No Reino Unido, isto poderá traduzir-se em subidas salariais no Serviço Nacional de Saúde (NHS) e nos Estados Unidos poderá significar um aumento sem precedentes do déficit em forma de salários de funcionários, defesa e infraestrutura. Na França e na Alemanha, de igual forma, as recentes greves no setor público destacam o quão difícil é manter a disciplina orçamental na Zona Euro. “Em teoria, esta mudança na conjuntura do mercado, que inclui maiores taxas de juro e o regresso da inflação, não augura nada de bom para as obrigações”, afirma. Nos mercados de obrigações, uma subida de taxas provoca uma maior diminuição dos níveis de cotação quanto mais se prolonga a sua duração no tempo, mas… como afeta as subidas de taxas nos mercados de ações?

Segundo Régis Bégué, diretor de Análise e Gestão de Ações da Lazard, para se perceber isto convém diferenciar três situações possíveis, cada uma das quais pode ter consequências diferentes sobre as ações.
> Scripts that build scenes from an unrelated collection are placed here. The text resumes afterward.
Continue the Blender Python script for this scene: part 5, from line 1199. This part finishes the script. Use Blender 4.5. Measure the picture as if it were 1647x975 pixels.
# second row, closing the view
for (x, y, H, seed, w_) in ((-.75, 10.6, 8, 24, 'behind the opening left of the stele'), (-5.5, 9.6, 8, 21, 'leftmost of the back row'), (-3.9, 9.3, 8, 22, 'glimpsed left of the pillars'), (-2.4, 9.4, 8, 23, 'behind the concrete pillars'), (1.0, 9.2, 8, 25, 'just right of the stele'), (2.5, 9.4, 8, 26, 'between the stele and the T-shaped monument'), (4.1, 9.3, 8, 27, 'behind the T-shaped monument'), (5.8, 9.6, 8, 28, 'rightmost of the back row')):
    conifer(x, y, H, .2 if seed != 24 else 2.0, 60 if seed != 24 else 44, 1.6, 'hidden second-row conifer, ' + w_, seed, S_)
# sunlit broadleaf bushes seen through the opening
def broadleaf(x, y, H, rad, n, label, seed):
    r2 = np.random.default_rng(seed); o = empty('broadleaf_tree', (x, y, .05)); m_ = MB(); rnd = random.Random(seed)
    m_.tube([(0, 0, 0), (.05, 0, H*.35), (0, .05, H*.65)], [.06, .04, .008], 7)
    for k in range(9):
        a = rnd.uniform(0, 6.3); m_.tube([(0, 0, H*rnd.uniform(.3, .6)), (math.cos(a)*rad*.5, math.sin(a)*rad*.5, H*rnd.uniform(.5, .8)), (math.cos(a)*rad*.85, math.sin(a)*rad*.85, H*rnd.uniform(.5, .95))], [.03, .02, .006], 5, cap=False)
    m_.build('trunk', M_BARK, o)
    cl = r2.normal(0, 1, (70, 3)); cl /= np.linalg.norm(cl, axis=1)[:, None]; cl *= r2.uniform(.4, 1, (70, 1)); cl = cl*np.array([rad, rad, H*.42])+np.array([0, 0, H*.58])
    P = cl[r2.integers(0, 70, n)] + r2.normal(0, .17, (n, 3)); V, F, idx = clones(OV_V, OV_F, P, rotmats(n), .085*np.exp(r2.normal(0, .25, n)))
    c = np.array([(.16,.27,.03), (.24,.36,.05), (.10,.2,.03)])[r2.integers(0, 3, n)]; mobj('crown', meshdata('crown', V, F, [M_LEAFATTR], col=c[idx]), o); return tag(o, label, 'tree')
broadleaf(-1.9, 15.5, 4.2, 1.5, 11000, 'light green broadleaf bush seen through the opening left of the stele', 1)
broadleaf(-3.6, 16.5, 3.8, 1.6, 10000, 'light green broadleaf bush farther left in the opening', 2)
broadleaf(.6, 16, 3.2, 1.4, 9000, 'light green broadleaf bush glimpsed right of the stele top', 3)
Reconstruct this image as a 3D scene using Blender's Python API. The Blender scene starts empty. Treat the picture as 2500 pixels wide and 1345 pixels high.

Primeira: uma subida de taxas longas (que depende das previsões do mercado em relação ao crescimento e inflação). Segunda: uma subida das taxas curtas (mais expostas às decisões dos bancos centrais). E terceiro: um aumento da inclinação da curva (que representa o spread entre ambas). “Muitas vezes ignora-se o facto de que os efeitos de uma subida de taxas sobre as ações são de dois tipos: impacto sobre a cotação (é o efeito mais imediato) e impacto sobre o resultado (efeito mais tardio) devido a um aumento do custo do financiamento. A importância do impacto irá depender da situação do balanço de cada empresa”, assegura.